Diante desse amplo quadro de possibilidades, peço muita cautela aos senhores taxonômicos, assim como as definições absorvidas pela sociedade, pois estamos longe desse rigorismo que desejam nos convencer. Pensar que no início era apenas homem e mulher, seria cair numa ingenuidade bíblica, voltemos ao Adão e Eva. Embora existam estudos “esotéricos”, assim como pesquisas científicas tanto históricas, quanto semióticas, que apresentem um Adão hermafrodita, ou no mínimo siamês, daí a Eva que sai do mesmo.
Os siameses seriam outra forma de se pensar o gênero, um corpo e duas genitálias, ou uma genitália para dois troncos. Correria o risco de tornarem mito como alguma divindade hindu.
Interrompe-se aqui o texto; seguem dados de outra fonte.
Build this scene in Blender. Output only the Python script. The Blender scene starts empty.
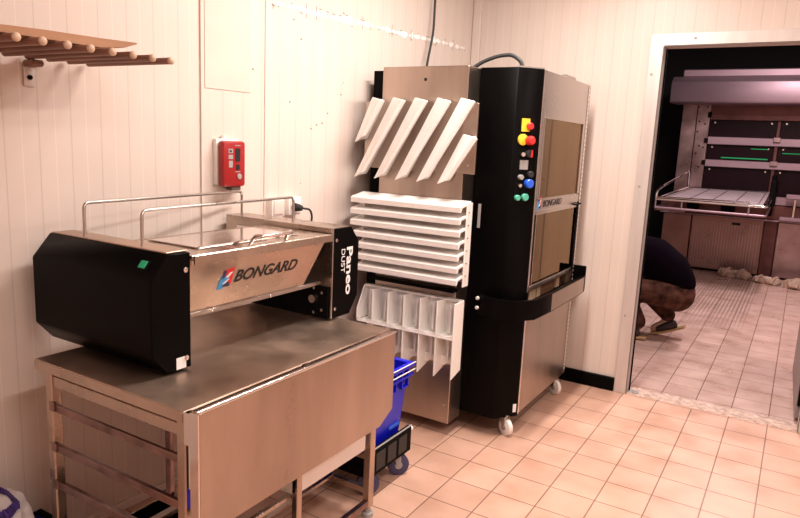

O estudo do corpo, como o próprio Michel Foucault salientou, é imprescindível ao homem contemporâneo. Mas esse corpo também se transforma ao longo do tempo, assim como a classificação que se faz sobre o mesmo. Devemos estar atentos a essa diversidade, que tem possibilitado problematizar o/a sujeito/a ao longo do tempo. Qual o intuito de dizer se é homem ou mulher, quais implicações de ser um e outro? E não ser nem um e nem outro? Em caráter comportamental, ainda temos uma vasta gama, mas aqui evoco os andróginos, por essa mescla que não se permite definir do jeito dado, auto definindo-se.
Para concluir, acredito que devemos buscar tal diversidade no âmbito conceitual, sair do homem ou um, e também da mulher ou dual, explorando os travestis, transexuais, homossexuais, andróginos — por que não ginósandro, colocando o gineceu na frente do androceu —, e tantas outras variantes, sabendo que são mutáveis, mas não excluindo a importância de cada uma delas. Isso refletindo no código ético, respeitando as escolhas de serem homo, hetero, trans ou variantes bissexuais, pansexuais, enfim, sejamos férteis sem a necessidade de sermos apenas seres reprodutores, o “crescei-vos e multiplicai-vos” já caiu por terra, basta ver os anticoncepcionais (viva a revolução feminina), abortos, casais sem filhos e tantos outros meios de não conceber como de conceber sem o ato em si, vide inseminação artificial, etc. Não sejamos genelaristas.